> **YOUR GOAL**
Among the records that follow, set down only the lines from the one containing "Write a Blender" to the one containing "return (f(r), f(g), f(b), 1)", both included, exactly.

> **MATERIALS PROVIDED**
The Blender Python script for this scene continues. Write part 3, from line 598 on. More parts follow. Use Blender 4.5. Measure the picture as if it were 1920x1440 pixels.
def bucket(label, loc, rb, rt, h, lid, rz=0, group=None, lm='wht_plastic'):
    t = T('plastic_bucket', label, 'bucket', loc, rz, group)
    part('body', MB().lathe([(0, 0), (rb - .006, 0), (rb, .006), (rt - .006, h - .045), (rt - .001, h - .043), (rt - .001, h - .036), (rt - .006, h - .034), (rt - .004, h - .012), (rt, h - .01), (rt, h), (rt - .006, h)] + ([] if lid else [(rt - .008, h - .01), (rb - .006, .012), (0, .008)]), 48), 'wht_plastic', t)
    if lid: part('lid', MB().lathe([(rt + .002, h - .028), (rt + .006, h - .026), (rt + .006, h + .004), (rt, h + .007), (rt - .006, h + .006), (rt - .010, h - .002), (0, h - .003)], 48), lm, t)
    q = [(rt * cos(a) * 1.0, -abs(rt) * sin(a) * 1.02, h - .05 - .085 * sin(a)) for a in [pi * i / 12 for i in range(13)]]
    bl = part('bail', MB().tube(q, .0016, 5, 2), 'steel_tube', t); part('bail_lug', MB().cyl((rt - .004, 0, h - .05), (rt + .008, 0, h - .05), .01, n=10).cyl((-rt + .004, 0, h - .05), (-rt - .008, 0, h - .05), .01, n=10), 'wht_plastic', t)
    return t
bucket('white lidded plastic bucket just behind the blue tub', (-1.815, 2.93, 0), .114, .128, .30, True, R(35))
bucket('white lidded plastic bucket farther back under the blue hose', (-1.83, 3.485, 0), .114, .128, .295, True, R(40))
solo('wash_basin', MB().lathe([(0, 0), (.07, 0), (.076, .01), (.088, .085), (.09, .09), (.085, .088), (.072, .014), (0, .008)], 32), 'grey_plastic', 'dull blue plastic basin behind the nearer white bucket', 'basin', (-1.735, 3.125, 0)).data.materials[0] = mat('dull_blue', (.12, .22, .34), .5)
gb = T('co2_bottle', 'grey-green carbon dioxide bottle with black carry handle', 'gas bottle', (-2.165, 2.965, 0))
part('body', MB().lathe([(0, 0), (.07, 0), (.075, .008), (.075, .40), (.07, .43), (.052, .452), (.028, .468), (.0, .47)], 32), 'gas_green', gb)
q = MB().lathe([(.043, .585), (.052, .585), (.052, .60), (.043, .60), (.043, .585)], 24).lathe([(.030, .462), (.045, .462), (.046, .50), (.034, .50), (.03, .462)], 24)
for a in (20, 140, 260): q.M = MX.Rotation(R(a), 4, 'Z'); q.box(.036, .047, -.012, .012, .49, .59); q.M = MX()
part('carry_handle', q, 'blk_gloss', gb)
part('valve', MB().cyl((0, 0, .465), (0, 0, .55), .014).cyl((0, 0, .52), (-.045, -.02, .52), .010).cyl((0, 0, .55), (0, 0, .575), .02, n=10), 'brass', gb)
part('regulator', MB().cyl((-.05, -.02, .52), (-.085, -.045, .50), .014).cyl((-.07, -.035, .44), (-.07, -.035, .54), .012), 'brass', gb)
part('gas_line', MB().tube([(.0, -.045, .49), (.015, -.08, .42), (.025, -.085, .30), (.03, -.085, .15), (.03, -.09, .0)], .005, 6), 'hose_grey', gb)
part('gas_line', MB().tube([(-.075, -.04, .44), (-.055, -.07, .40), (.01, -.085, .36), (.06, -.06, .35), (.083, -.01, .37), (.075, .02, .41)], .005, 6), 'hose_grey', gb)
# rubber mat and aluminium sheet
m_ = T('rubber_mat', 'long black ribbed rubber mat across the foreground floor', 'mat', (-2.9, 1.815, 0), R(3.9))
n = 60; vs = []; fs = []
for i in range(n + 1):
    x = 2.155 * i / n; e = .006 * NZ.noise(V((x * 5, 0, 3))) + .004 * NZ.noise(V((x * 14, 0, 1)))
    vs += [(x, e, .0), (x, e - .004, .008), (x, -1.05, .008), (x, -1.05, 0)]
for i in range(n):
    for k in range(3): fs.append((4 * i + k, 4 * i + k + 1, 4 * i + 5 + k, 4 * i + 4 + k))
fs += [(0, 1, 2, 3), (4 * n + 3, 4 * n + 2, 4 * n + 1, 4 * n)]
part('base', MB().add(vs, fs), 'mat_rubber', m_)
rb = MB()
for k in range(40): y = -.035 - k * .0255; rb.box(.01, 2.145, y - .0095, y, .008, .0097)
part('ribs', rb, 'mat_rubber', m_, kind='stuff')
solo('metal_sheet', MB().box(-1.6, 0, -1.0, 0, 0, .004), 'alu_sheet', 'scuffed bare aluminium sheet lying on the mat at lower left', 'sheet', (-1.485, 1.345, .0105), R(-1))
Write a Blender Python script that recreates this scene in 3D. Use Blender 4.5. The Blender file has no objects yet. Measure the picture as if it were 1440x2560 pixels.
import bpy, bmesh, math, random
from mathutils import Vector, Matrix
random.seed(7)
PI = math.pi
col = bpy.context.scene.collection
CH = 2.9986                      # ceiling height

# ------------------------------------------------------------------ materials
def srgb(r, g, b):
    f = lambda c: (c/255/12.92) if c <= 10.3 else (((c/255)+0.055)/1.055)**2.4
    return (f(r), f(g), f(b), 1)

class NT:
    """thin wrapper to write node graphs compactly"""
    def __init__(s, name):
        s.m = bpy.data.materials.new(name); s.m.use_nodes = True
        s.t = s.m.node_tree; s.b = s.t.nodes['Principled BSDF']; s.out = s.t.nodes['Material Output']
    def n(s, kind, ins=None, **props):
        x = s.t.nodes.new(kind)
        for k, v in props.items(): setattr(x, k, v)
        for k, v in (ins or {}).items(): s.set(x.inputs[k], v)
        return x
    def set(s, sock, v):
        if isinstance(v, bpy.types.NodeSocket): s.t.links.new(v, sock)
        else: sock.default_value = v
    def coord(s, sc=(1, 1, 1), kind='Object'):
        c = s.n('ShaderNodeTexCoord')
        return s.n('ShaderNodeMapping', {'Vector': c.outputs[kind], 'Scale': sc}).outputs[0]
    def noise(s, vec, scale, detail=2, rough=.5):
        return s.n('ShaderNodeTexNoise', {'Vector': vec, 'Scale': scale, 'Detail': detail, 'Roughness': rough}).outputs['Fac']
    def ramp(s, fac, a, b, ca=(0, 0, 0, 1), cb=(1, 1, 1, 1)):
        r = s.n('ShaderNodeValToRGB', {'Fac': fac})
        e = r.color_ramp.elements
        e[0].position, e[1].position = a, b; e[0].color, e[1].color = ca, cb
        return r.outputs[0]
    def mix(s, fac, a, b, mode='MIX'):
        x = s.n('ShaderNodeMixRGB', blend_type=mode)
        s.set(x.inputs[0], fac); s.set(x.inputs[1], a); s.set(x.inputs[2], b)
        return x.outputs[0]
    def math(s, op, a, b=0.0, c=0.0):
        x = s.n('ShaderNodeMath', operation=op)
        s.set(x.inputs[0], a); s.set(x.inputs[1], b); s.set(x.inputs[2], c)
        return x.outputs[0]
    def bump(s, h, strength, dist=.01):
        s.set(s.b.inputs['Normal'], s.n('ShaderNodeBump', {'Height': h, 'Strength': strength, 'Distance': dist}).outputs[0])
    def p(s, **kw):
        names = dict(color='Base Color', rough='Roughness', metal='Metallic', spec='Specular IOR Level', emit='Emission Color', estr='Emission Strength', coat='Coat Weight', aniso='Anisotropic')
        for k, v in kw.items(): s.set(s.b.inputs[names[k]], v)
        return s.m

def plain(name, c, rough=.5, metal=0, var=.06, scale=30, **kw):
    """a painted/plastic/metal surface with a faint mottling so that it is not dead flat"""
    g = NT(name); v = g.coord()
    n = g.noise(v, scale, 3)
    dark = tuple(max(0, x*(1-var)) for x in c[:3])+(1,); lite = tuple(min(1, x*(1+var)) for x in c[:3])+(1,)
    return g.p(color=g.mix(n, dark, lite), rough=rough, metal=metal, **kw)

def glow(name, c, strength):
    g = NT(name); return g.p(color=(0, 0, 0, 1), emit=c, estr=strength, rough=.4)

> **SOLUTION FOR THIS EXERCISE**
Write a Blender Python script that recreates this scene in 3D. Use Blender 4.5. The Blender file has no objects yet. Measure the picture as if it were 1440x2560 pixels.
import bpy, bmesh, math, random
from mathutils import Vector, Matrix
random.seed(7)
PI = math.pi
col = bpy.context.scene.collection
CH = 2.9986                      # ceiling height

# ------------------------------------------------------------------ materials
def srgb(r, g, b):
    f = lambda c: (c/255/12.92) if c <= 10.3 else (((c/255)+0.055)/1.055)**2.4
    return (f(r), f(g), f(b), 1)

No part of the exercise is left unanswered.